__Directive__.
Return only the lines from the start of the records through the line that contains "def W(x, d): return (x, d - SK * x)", inclusive; leave out all pictures.

__Excerpted data__.
+ + + + +

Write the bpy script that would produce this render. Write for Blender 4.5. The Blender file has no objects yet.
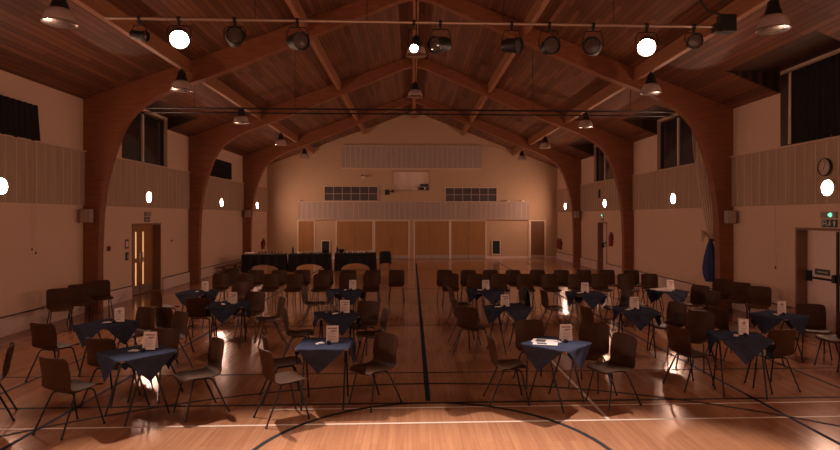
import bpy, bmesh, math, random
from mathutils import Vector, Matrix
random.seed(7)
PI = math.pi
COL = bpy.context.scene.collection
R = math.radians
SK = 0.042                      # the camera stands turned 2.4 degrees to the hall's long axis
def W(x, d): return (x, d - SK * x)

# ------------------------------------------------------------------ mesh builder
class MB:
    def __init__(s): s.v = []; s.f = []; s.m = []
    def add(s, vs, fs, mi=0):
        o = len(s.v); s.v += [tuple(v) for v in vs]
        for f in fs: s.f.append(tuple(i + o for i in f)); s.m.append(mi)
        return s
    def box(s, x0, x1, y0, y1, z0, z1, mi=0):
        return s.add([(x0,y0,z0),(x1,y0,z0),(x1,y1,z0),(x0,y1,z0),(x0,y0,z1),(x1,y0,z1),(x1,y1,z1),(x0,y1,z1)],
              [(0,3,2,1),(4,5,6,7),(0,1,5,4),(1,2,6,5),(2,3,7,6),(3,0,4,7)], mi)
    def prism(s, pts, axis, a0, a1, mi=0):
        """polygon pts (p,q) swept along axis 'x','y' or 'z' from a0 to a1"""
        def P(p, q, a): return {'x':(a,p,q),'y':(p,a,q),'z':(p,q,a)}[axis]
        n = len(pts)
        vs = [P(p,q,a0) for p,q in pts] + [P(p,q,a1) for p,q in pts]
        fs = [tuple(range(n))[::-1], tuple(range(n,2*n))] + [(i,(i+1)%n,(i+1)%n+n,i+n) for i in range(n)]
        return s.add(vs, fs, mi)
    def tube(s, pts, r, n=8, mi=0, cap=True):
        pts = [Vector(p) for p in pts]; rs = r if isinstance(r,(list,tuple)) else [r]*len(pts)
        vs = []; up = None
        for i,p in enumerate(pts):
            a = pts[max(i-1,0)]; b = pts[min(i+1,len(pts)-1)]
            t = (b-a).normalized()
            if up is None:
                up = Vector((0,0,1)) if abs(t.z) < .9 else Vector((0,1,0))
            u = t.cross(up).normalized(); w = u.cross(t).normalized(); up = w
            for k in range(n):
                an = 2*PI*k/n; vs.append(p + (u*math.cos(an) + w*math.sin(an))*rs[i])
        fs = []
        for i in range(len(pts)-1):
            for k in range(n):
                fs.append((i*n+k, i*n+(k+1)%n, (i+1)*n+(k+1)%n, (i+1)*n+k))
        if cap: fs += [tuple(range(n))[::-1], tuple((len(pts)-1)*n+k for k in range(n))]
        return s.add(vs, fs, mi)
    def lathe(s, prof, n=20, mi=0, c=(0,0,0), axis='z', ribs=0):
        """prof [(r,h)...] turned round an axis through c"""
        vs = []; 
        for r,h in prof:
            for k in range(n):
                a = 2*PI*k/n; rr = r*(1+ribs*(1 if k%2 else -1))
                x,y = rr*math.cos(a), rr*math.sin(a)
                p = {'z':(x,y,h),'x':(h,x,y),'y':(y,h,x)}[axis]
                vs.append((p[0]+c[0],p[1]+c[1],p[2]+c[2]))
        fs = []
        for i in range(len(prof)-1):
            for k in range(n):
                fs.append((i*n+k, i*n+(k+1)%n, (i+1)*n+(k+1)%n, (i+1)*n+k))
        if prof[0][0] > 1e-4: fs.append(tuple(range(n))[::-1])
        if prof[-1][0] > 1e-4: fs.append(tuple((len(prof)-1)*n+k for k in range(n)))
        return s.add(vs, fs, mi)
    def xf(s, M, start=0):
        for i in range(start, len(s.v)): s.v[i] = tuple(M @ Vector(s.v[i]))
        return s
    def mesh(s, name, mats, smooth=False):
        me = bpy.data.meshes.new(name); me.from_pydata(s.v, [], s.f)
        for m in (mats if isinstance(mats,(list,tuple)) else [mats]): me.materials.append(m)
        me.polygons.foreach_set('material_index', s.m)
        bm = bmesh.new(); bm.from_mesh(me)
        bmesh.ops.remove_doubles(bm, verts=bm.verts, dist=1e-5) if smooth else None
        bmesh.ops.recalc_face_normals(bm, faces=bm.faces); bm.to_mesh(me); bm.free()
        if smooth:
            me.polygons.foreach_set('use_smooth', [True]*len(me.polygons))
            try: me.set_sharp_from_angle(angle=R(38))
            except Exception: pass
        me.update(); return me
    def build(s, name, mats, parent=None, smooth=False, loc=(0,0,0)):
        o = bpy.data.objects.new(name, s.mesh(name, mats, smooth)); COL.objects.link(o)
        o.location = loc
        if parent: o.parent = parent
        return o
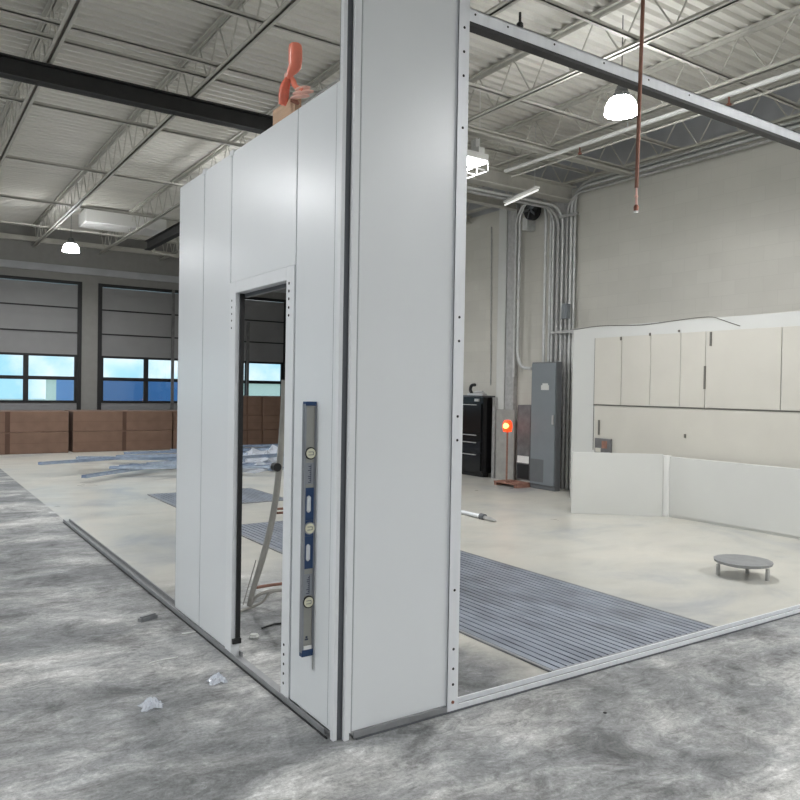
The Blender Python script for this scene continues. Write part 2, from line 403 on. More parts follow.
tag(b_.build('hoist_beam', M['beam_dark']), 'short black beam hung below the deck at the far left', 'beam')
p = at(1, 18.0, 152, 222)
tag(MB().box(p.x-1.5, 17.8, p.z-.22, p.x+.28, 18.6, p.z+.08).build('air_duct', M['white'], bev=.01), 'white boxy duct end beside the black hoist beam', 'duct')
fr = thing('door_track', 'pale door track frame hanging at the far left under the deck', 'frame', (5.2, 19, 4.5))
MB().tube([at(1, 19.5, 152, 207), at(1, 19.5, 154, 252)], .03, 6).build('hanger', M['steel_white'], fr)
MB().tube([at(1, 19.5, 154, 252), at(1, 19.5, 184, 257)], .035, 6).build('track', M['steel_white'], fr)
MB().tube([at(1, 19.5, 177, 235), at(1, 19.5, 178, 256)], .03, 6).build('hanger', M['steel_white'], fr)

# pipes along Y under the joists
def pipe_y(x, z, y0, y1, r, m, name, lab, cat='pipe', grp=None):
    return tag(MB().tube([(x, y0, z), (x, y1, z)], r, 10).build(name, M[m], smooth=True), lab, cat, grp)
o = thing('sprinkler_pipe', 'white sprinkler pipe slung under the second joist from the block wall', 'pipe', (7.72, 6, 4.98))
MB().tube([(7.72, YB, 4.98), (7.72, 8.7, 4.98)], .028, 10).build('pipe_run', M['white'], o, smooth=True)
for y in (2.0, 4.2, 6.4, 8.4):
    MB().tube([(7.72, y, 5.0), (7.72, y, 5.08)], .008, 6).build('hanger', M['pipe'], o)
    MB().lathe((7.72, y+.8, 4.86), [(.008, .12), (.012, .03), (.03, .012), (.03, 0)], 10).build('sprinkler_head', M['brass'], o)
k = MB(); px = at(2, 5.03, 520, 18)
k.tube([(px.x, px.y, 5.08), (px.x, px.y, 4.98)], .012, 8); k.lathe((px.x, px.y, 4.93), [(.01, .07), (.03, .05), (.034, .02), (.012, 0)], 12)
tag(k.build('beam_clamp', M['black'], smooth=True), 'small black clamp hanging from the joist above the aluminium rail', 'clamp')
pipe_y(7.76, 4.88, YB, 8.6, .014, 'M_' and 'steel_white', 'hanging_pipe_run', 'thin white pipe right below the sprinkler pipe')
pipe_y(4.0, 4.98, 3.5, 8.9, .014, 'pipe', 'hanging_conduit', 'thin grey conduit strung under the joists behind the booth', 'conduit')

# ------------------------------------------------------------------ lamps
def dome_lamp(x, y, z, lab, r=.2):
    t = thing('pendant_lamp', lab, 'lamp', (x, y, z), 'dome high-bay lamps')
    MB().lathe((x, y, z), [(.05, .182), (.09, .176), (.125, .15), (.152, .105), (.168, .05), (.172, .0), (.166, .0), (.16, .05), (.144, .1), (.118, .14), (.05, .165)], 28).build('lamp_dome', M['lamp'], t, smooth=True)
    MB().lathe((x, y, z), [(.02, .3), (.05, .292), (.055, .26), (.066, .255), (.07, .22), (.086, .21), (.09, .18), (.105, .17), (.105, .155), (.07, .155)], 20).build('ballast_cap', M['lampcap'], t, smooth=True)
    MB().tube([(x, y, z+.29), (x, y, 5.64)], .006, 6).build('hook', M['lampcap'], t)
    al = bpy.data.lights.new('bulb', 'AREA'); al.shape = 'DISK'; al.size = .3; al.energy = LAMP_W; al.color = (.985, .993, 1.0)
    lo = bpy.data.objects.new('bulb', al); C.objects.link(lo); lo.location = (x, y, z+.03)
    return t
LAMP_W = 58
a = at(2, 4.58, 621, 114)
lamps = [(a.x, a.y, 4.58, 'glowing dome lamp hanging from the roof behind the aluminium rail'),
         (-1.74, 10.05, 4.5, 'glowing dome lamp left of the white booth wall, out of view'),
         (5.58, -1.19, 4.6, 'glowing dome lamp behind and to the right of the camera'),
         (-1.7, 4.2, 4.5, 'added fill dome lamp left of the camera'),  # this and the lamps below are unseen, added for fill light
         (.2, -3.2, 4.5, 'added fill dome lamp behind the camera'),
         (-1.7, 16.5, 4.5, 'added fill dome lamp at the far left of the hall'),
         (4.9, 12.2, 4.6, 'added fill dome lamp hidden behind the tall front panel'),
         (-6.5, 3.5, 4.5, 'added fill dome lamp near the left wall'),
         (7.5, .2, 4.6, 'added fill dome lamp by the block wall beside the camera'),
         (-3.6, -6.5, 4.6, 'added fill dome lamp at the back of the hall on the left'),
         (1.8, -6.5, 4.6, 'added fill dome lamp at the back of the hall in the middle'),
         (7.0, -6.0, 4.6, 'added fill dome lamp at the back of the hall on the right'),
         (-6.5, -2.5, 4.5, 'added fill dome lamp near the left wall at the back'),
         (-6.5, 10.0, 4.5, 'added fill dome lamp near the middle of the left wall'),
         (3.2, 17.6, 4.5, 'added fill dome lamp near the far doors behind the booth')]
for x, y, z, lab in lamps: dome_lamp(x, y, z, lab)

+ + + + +

__Response to the task__.
Write the bpy script that would produce this render. Write for Blender 4.5. The Blender file has no objects yet.
import bpy, bmesh, math, random
from mathutils import Vector, Matrix
random.seed(7)
PI = math.pi
COL = bpy.context.scene.collection
R = math.radians
SK = 0.042                      # the camera stands turned 2.4 degrees to the hall's long axis
def W(x, d): return (x, d - SK * x)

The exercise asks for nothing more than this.